**WHAT THE TASK REQUIRES**
Below you will find a set of lines. Repeat them all exactly.

**GIVEN DATA**
:::::

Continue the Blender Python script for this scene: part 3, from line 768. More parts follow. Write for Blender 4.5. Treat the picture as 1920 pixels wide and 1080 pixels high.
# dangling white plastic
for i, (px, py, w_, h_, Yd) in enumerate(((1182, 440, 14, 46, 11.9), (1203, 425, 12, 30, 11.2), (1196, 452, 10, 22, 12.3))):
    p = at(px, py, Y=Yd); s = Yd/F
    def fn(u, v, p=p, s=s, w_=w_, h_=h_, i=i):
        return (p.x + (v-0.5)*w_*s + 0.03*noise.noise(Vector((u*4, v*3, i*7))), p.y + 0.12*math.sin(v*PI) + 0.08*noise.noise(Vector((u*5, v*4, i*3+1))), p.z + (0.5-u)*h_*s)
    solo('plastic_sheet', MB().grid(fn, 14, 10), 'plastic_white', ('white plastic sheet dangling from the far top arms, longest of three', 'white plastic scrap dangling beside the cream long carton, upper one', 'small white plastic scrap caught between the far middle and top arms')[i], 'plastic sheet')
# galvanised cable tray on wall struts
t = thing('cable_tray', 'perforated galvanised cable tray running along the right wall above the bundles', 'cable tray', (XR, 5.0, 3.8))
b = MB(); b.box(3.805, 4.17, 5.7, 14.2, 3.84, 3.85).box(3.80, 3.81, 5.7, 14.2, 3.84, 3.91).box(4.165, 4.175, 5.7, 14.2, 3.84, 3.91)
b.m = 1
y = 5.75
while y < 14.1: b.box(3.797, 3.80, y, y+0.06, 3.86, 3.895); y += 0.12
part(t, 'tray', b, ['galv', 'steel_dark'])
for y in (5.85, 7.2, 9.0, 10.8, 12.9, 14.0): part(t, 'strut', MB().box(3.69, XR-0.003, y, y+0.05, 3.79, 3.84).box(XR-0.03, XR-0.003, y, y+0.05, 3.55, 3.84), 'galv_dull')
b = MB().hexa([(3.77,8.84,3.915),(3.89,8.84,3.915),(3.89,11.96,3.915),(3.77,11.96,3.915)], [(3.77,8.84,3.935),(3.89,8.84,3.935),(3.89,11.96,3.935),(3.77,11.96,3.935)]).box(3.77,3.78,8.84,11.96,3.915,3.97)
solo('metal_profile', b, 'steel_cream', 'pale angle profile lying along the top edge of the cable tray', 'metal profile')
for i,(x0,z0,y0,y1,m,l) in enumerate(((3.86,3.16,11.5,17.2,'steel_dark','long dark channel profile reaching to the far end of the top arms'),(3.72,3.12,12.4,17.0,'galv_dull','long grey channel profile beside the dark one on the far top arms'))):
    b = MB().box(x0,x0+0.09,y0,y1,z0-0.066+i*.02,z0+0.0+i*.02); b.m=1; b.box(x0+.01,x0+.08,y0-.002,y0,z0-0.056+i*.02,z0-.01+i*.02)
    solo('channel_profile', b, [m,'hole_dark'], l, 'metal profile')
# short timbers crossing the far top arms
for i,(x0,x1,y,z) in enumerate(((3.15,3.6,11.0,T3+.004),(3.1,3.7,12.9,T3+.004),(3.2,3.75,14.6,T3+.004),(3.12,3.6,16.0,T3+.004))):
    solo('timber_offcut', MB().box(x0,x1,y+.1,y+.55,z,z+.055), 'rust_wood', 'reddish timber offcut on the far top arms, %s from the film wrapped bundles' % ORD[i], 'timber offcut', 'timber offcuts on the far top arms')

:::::

**TASK RESPONSE**
Continue the Blender Python script for this scene: part 3, from line 768. More parts follow. Write for Blender 4.5. Treat the picture as 1920 pixels wide and 1080 pixels high.
# dangling white plastic
for i, (px, py, w_, h_, Yd) in enumerate(((1182, 440, 14, 46, 11.9), (1203, 425, 12, 30, 11.2), (1196, 452, 10, 22, 12.3))):
    p = at(px, py, Y=Yd); s = Yd/F
    def fn(u, v, p=p, s=s, w_=w_, h_=h_, i=i):
        return (p.x + (v-0.5)*w_*s + 0.03*noise.noise(Vector((u*4, v*3, i*7))), p.y + 0.12*math.sin(v*PI) + 0.08*noise.noise(Vector((u*5, v*4, i*3+1))), p.z + (0.5-u)*h_*s)
    solo('plastic_sheet', MB().grid(fn, 14, 10), 'plastic_white', ('white plastic sheet dangling from the far top arms, longest of three', 'white plastic scrap dangling beside the cream long carton, upper one', 'small white plastic scrap caught between the far middle and top arms')[i], 'plastic sheet')
# galvanised cable tray on wall struts
t = thing('cable_tray', 'perforated galvanised cable tray running along the right wall above the bundles', 'cable tray', (XR, 5.0, 3.8))
b = MB(); b.box(3.805, 4.17, 5.7, 14.2, 3.84, 3.85).box(3.80, 3.81, 5.7, 14.2, 3.84, 3.91).box(4.165, 4.175, 5.7, 14.2, 3.84, 3.91)
b.m = 1
y = 5.75
while y < 14.1: b.box(3.797, 3.80, y, y+0.06, 3.86, 3.895); y += 0.12
part(t, 'tray', b, ['galv', 'steel_dark'])
for y in (5.85, 7.2, 9.0, 10.8, 12.9, 14.0): part(t, 'strut', MB().box(3.69, XR-0.003, y, y+0.05, 3.79, 3.84).box(XR-0.03, XR-0.003, y, y+0.05, 3.55, 3.84), 'galv_dull')
b = MB().hexa([(3.77,8.84,3.915),(3.89,8.84,3.915),(3.89,11.96,3.915),(3.77,11.96,3.915)], [(3.77,8.84,3.935),(3.89,8.84,3.935),(3.89,11.96,3.935),(3.77,11.96,3.935)]).box(3.77,3.78,8.84,11.96,3.915,3.97)
solo('metal_profile', b, 'steel_cream', 'pale angle profile lying along the top edge of the cable tray', 'metal profile')
for i,(x0,z0,y0,y1,m,l) in enumerate(((3.86,3.16,11.5,17.2,'steel_dark','long dark channel profile reaching to the far end of the top arms'),(3.72,3.12,12.4,17.0,'galv_dull','long grey channel profile beside the dark one on the far top arms'))):
    b = MB().box(x0,x0+0.09,y0,y1,z0-0.066+i*.02,z0+0.0+i*.02); b.m=1; b.box(x0+.01,x0+.08,y0-.002,y0,z0-0.056+i*.02,z0-.01+i*.02)
    solo('channel_profile', b, [m,'hole_dark'], l, 'metal profile')
# short timbers crossing the far top arms
for i,(x0,x1,y,z) in enumerate(((3.15,3.6,11.0,T3+.004),(3.1,3.7,12.9,T3+.004),(3.2,3.75,14.6,T3+.004),(3.12,3.6,16.0,T3+.004))):
    solo('timber_offcut', MB().box(x0,x1,y+.1,y+.55,z,z+.055), 'rust_wood', 'reddish timber offcut on the far top arms, %s from the film wrapped bundles' % ORD[i], 'timber offcut', 'timber offcuts on the far top arms')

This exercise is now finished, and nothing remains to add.